Use your httpd log files. Install http://awstats.sourceforge.net/
Use bash:
grep mp3 /var/log/httpd/access_log | wc
If your song / binary file was served by apache, you can easily grep the access_log to find out the number of downloads. A simple post-logrotate script can grep the logs and maintain your count statistics in a db.
This has the performance advantage by not being in your live request code path. Doing non-critical things like stats offline is a good idea to scale your website to large number of users.
You could even set up an Apache .htaccess directive that converts *.mp3 requests into the querystring dubayou is working with. It might be an elegant way to keep the direct request and still be able to slipstream log function into the response.
Is the play link a link to the actual mp3 file or to some javascript code that pops up a player?
If the latter, you can easily add your own logging code in there to track the number of hits to it.
If the former, you'll need something that can track the web server log itself and make that distinction. My hosting plan comes with webalizer, which does this nicely.
Is there a database for your music library?

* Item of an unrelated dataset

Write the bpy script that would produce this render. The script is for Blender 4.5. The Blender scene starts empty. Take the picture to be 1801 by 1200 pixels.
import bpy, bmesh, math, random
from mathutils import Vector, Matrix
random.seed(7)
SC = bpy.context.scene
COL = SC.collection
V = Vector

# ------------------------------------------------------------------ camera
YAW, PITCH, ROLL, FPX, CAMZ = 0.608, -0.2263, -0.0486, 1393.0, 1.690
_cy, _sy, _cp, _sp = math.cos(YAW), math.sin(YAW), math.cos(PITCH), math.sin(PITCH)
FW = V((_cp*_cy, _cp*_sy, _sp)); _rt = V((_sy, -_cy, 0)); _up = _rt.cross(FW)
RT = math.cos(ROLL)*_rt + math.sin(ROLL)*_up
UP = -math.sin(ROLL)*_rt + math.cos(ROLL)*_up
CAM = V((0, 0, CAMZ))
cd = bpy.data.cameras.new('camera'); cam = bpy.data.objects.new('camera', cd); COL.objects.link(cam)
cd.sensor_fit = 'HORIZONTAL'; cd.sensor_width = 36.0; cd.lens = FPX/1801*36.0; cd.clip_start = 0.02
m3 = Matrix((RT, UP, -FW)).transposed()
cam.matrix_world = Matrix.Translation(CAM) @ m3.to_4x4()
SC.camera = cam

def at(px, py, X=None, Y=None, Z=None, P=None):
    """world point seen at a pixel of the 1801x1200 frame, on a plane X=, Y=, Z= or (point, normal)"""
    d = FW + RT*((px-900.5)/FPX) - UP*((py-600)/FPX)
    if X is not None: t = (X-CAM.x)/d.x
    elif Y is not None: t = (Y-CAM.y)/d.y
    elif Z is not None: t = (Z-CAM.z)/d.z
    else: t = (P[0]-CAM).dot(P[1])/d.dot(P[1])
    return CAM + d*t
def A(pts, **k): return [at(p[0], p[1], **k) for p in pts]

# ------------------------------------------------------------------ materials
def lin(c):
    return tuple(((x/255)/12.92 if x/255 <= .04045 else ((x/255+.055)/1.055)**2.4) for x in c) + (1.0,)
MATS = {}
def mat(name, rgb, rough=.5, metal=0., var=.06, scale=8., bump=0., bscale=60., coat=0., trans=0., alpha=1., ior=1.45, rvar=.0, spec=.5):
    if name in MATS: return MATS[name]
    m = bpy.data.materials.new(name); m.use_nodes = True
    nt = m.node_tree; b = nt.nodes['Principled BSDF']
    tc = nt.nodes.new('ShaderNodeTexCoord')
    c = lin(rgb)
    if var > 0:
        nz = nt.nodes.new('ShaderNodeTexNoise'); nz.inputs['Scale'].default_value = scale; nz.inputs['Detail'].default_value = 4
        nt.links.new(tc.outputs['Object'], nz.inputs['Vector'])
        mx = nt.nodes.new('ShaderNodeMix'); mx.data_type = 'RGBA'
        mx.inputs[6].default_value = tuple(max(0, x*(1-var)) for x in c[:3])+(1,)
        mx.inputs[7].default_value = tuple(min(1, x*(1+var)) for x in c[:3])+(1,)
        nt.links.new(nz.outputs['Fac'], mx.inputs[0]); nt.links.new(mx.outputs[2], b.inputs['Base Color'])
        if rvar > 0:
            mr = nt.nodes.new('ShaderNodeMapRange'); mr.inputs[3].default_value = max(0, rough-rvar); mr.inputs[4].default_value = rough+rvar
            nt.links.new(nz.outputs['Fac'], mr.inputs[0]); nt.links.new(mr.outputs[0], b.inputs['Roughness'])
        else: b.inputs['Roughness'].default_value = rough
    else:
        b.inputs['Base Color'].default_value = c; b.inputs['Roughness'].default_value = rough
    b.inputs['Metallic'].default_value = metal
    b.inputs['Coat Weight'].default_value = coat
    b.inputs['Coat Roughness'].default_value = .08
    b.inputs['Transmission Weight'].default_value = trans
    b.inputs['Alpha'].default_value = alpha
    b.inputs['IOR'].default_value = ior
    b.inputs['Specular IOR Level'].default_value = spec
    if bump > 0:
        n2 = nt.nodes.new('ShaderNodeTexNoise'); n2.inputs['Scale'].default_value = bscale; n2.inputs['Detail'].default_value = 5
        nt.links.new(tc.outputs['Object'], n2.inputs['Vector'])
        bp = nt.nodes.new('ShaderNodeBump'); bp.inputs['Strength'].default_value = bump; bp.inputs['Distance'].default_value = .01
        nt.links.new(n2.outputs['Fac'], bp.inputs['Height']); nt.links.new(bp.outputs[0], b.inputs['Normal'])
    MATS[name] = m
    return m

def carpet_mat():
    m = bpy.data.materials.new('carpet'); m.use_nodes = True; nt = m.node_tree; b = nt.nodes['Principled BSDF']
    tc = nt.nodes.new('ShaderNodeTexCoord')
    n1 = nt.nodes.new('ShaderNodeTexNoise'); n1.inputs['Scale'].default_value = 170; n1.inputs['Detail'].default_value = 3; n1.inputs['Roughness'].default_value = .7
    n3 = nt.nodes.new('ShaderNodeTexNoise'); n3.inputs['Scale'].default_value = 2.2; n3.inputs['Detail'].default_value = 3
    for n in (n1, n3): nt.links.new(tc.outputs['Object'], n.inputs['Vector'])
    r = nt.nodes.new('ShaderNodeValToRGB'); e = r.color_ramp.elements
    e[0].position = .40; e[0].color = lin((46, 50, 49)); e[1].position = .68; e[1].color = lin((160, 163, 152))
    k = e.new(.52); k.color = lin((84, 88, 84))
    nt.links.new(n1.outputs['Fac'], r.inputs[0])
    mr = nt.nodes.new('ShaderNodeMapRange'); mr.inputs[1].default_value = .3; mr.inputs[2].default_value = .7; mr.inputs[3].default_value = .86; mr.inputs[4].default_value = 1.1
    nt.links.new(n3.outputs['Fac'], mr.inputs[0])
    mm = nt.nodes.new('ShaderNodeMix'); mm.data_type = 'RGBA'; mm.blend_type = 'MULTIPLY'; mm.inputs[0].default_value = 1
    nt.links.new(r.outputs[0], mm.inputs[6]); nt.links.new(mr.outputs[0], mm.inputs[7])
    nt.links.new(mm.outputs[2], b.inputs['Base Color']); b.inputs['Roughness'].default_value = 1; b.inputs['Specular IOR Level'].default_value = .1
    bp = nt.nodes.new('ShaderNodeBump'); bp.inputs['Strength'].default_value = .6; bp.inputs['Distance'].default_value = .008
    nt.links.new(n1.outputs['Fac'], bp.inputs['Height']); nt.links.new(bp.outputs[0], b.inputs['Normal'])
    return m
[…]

If there is any server code that runs when downloading the mp3 then you can add extra code there to increment the play count. You could also have javascript make a second request to increment the play count, but this could lead to people/robots falsely incrementing counts.
I used to work for an internet-radio site and we used separate tables to track the time every song was played. Our streams were powered by a perl script running icecast, so we triggered a database request every time a new track started playing. Then to compute the play count we would run a query to count how many times a song's id was in the play log.
The problem I had with things like AWStats / reading through web server logs is that large downloads can often be split in data chunks within the logs. This makes reconciling the exact number of downloads quite hard.